[MUD-Dev] Expected value and standard deviation.
Amanda Walker
amanda at alfar.com
Fri Sep 5 21:21:51 CEST 2003
On Friday, September 5, 2003, at 09:33 AM, Koster, Raph wrote:
> I must say that the fact that players prefer to play a boring way
> that gives them advancement over a fun way that gives slower
> advancement seems to be well-proven over decades of online games.
Different people have different metrics for "fun", though. Even a
single person will have different metrics for "fun" in different
contexts. Now, before I get pulled into the "great FUN debate"
black hole...
> Here are the assumptions I am operating under: players seeking
> advancement will be driving towards optimal advancement. Optimal
> advancement will include making the activity as predictable as
> possible. Predictable activities become less fun over time.
It's not just advancement. It can be any in-game reward. Allow me
the temerity to put on my "player" hat and use SWG as an example
:-). As a player, I'm generally completely apathetic about
"advancement" in games, and highly interested in novelty and
conversation. Classic explorer/socializer.
I like the entertainer/musician stuff in SWG. After a few hours of
learning how it worked, it became clear that it would be great fun
if I had the widest variety of options available (instruments,
tunes, effects, etc.). In SWG, there's only one route to this (not
counting bug exploits): punching a time card for hours and hours and
hours of in-game time. There's only one way to that goal, and it
becomes boring well before it accomplishes anything. It's not a
matter of optimization: the game is structured so that boring
repetition is the only thing that is rewarded (in this respect, at
least). Only one path, no risk, no quests or other risk/bonus
gambles, just an utterly predictable time clock.
Luckily, I like to talk, so I set up macros to do the boring part
and spent 6 weeks of casual but regular gameplay running those and
otherwise treating the game as a chat room. Would I have taken a
less predictable path if it were available? You bet.

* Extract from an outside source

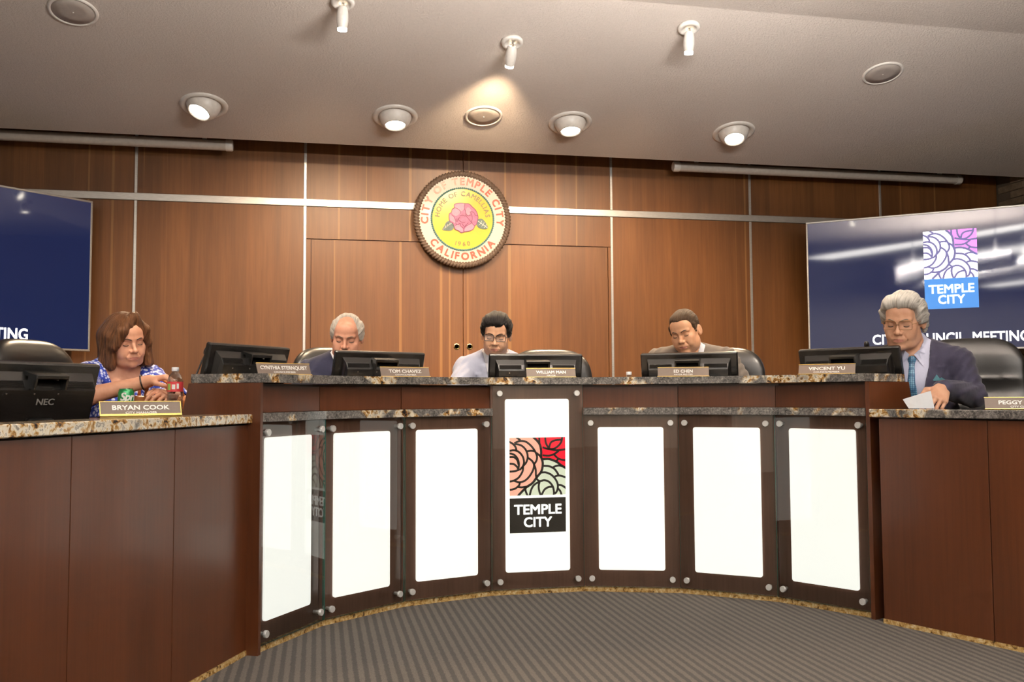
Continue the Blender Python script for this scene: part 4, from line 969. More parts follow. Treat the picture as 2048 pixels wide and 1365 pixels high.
# handbag on the desk behind the bottle
t = thing('handbag', 'tan leather handbag on the desk behind the water bottle', 'bag', (-1.765, 4.40, DESKC), R_(30))
F = Field(np.arange(-0.17, 0.171, 0.008), np.arange(-0.09, 0.091, 0.008), np.arange(-0.01, 0.12, 0.007)); F.rbox((0, 0, 0.045), (0.145, 0.06, 0.045), 0.03); V, Q = F.extract(); link('body', grid_mesh('body', V, Q, 'tan_leather'), t)
for y in (-0.035, 0.035): MB().tube([(-0.085, y, 0.075), (-0.08, y * 1.3, 0.125), (-0.04, y * 1.4, 0.165), (0.02, y * 1.4, 0.165), (0.07, y * 1.3, 0.13), (0.085, y, 0.075)], 0.008, 8).build('handle', 'tan_leather', t, True)
# desk screen at the right picture edge
t = thing('side_monitor', 'dark desk monitor with pale tag at the right picture edge', 'monitor', (2.335, 3.92, 0.815), R_(-20))
MB().box((-0.005, -0.02, 0.10), (0.50, 0.02, 0.40), bev=0.006).build('screen_frame', 'charcoal_plastic', t)
MB().box((0.02, -0.045, 0.13), (0.48, -0.02, 0.25), bev=0.006).build('rear_cover', 'charcoal_plastic', t)
MB().box((0.20, -0.03, 0.0), (0.28, 0.0, 0.15)).build('stand_neck', 'black_plastic', t); MB().box((0.13, -0.10, 0.0), (0.37, 0.12, 0.012), bev=0.004).build('stand_base', 'black_plastic', t)
MB().box((0.014, -0.022, 0.285), (0.030, -0.020, 0.355)).build('tag', 'white_print', t)
# ---------------------------------------------------------------- people
def skin(name, base):
    n = NT(name); v = n.coords(); f = n.noise(v, 22, 4, 0.6)
    d = (base[0] * 0.86, base[1] * 0.78, base[2] * 0.74)
    n.set(base=n.ramp(f, [(0.32, d), (0.66, base)]), rough=0.46, spec=0.4, sss=0.0, normal=n.bump(n.noise(v, 260, 2), 0.08, 0.002))
def hairmat(name, dark, light, rough=0.42, fall=False, fine=26.0):
    """strand colour follows the lie of the hair: falling from the crown, or swept back from the brow (head frame)"""
    n = NT(name); tc = n.add('ShaderNodeTexCoord'); sp = n.add('ShaderNodeSeparateXYZ'); n.link(tc.outputs['Object'], sp.inputs[0])
    at = n.add('ShaderNodeMath', operation='ARCTAN2'); n.link(sp.outputs[0], at.inputs[0])
    if fall: n.link(sp.outputs[1], at.inputs[1])
    else:
        ad = n.add('ShaderNodeMath', operation='ADD'); n.link(sp.outputs[2], ad.inputs[0]); ad.inputs[1].default_value = 0.05; n.link(ad.outputs[0], at.inputs[1])
    cb = n.add('ShaderNodeCombineXYZ')
    for i, (src, k) in enumerate(((at.outputs[0], fine), (sp.outputs[2 if fall else 1], 14.0), (sp.outputs[1 if fall else 2], 6.0))):
        m = n.add('ShaderNodeMath', operation='MULTIPLY'); n.link(src, m.inputs[0]); m.inputs[1].default_value = k; n.link(m.outputs[0], cb.inputs[i])
    f = n.noise(cb.outputs[0], 1.0, 5, 0.65, 0.5); g = n.noise(tc.outputs['Object'], 16, 2)
    c = n.mix(0.3, n.ramp(f, [(0.32, dark), (0.68, light)]), n.ramp(g, [(0.35, dark), (0.65, light)]))
    n.set(base=c, rough=rough, spec=0.25, normal=n.bump(f, 0.9, 0.012))
def cloth(name, a, b, scale=900, rough=0.85):
    n = NT(name); v = n.coords(); f = n.noise(v, scale, 2); g = n.noise(v, 9, 3)
    n.set(base=n.ramp(f, [(0.35, a), (0.65, b)]), rough=rough, spec=0.2, sheen=0.15, normal=n.bump(g, 0.25, 0.03))
skin('skin_fair', (0.72, 0.37, 0.235)); skin('skin_pink', (0.76, 0.38, 0.255)); skin('skin_tan', (0.80, 0.47, 0.30)); skin('skin_warm', (0.78, 0.43, 0.255)); skin('skin_olive', (0.68, 0.38, 0.245))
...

Unfortunately, this particular reward (in-game performance options)
are given solely based on odometer reading. If there's a desirable
goal with only one path to it, that path is going to become very
well trodden by people interested in that goal. On the flip side,
of course, is that if there are alternate paths, the achievers will
figure out (and post web walkthroughs of) the least-effort path.
But put more generally, the whole xp/level/capability-unlocking
framework *produces* the effect you are observing. Anything that
rewards repetitive action is going to produce repetitive action,
because that's what you're reinforcing.